> Requirements
Extract the lines of the material below, beginning with the first and ending with the line that holds "o.matrix_local = Matrix.Translation((RL". Skip every picture.

+ + + + +

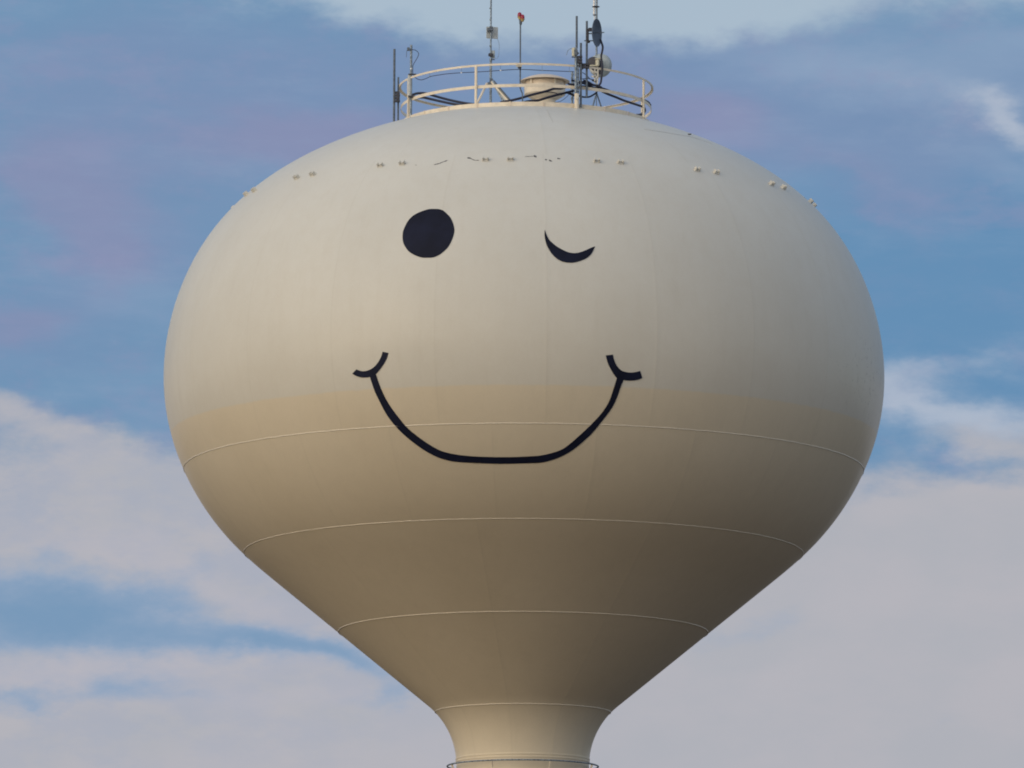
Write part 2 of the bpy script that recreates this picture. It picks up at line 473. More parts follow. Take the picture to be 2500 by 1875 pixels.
# painter's lugs in pairs
lug0 = None
RL, ZL = shell_r(30.55), 30.55
s_l = (shell_r(ZL + .02) - shell_r(ZL - .02)) / .04
for pair in range(17):
    for sgn in (-1, 1):
        a = radians(-5.05 + pair * 360 / 17 + sgn * 2.35)
        if lug0 is None:
            bm = new()
            for q in (-.062, .062):
                box(bm, (q * .9, -.04, 0), (.025, .11, .09), bev=.006)
            box(bm, (0, -.006, 0), (.17, .02, .10), bev=.004)
            tube(bm, [(-.075, -.045, .0), (.075, -.045, .0)], .014, 8)
            lug0 = link_bm('lug', bm, M_LUG, tower, smooth=False); o = lug0
        else:
            o = lug0.copy(); COL.objects.link(o)
        o.parent = tower; o.matrix_parent_inverse = Matrix.Identity(4)
        tilt = atan(-s_l)
        o.matrix_local = Matrix.Translation((RL * sin(a), -RL * cos(a), ZL)) @ Matrix.Rotation(a, 4, 'Z') @ Matrix.Rotation(-tilt, 4, 'X')

# ---- the painted face: thin films lying on the curved shell
def resample(P, n):
    L = [0]
    for a, b in zip(P, P[1:]): L.append(L[-1] + sqrt((a[0] - b[0]) ** 2 + (a[1] - b[1]) ** 2))
    out = []
    for i in range(n):
        t = L[-1] * i / (n - 1); k = 0
        while k < len(L) - 2 and L[k + 1] < t: k += 1
        f = (t - L[k]) / max(L[k + 1] - L[k], 1e-9); a, b = P[k], P[k + 1]
        out.append((a[0] + (b[0] - a[0]) * f, a[1] + (b[1] - a[1]) * f))
    return out
def dense(P, closed=False):
    V3 = [Vector((p[0], p[1], 0)) for p in P]
    if closed: V3 = V3 + [V3[0]]
    return [(v.x, v.y) for v in smooth_path(V3, 6)]
def strip(name, A, B, n=60, across=4, T=.012):
    """film between two edge curves"""
    A, B = resample(dense(A), n), resample(dense(B), n)
    bm = new(); rows = []
    for p, q in zip(A, B):
        row = []
        for j in range(across + 1):
            f = j / across
            row.append(bm.verts.new(hit(p[0] + (q[0] - p[0]) * f, p[1] + (q[1] - p[1]) * f, T)[0]))
        rows.append(row)
    for a, b in zip(rows, rows[1:]):
        for j in range(across): 
            try: bm.faces.new((a[j], a[j + 1], b[j + 1], b[j]))
            except ValueError: pass
    # rim down to the shell
    rim = [r_[0] for r_ in rows] + rows[-1][1:] + [r_[-1] for r_ in rows[::-1]][1:] + rows[0][::-1][1:-1]
    low = [bm.verts.new(Vector((v.co.x, v.co.y, v.co.z)) + Vector((-v.co.x, -v.co.y, 0)).normalized() * T * 1.6) for v in rim]
    for i in range(len(rim)):
        j = (i + 1) % len(rim)
        try: bm.faces.new((rim[i], rim[j], low[j], low[i]))
        except ValueError: pass
    bmesh.ops.remove_doubles(bm, verts=bm.verts, dist=1e-5)
    return bm
Zm = lambda L: [(820 + x / 2.765, 820 + y / 2.765) for x, y in L]
inner = Zm([(262, 240), (270, 258), (295, 330), (330, 410), (370, 478), (420, 545), (475, 612), (530, 660), (600, 712), (700, 770), (800, 797), (950, 813), (1150, 817), (1300, 812), (1400, 803), (1510, 772), (1570, 735), (1640, 675), (1720, 600), (1790, 525), (1840, 450), (1870, 370), (1898, 280), (1905, 262)])
outer = Zm([(228, 262), (232, 280), (262, 370), (300, 450), (340, 525), (395, 600), (470, 675), (545, 735), (620, 785), (700, 823), (790, 846), (900, 855), (1050, 861), (1150, 862), (1300, 858), (1400, 852), (1500, 822), (1590, 775), (1660, 720), (1730, 655), (1800, 570), (1860, 490), (1895, 420), (1920, 350), (1942, 295), (1948, 275)])
mouth = link_bm('painted_mouth', strip('m', inner, outer, 110), M_BLACK, tower)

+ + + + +

> Task solution
Write part 2 of the bpy script that recreates this picture. It picks up at line 473. More parts follow. Take the picture to be 2500 by 1875 pixels.
# painter's lugs in pairs
lug0 = None
RL, ZL = shell_r(30.55), 30.55
s_l = (shell_r(ZL + .02) - shell_r(ZL - .02)) / .04
for pair in range(17):
    for sgn in (-1, 1):
        a = radians(-5.05 + pair * 360 / 17 + sgn * 2.35)
        if lug0 is None:
            bm = new()
            for q in (-.062, .062):
                box(bm, (q * .9, -.04, 0), (.025, .11, .09), bev=.006)
            box(bm, (0, -.006, 0), (.17, .02, .10), bev=.004)
            tube(bm, [(-.075, -.045, .0), (.075, -.045, .0)], .014, 8)
            lug0 = link_bm('lug', bm, M_LUG, tower, smooth=False); o = lug0
        else:
            o = lug0.copy(); COL.objects.link(o)
        o.parent = tower; o.matrix_parent_inverse = Matrix.Identity(4)
        tilt = atan(-s_l)
        o.matrix_local = Matrix.Translation((RL * sin(a), -RL * cos(a), ZL)) @ Matrix.Rotation(a, 4, 'Z') @ Matrix.Rotation(-tilt, 4, 'X')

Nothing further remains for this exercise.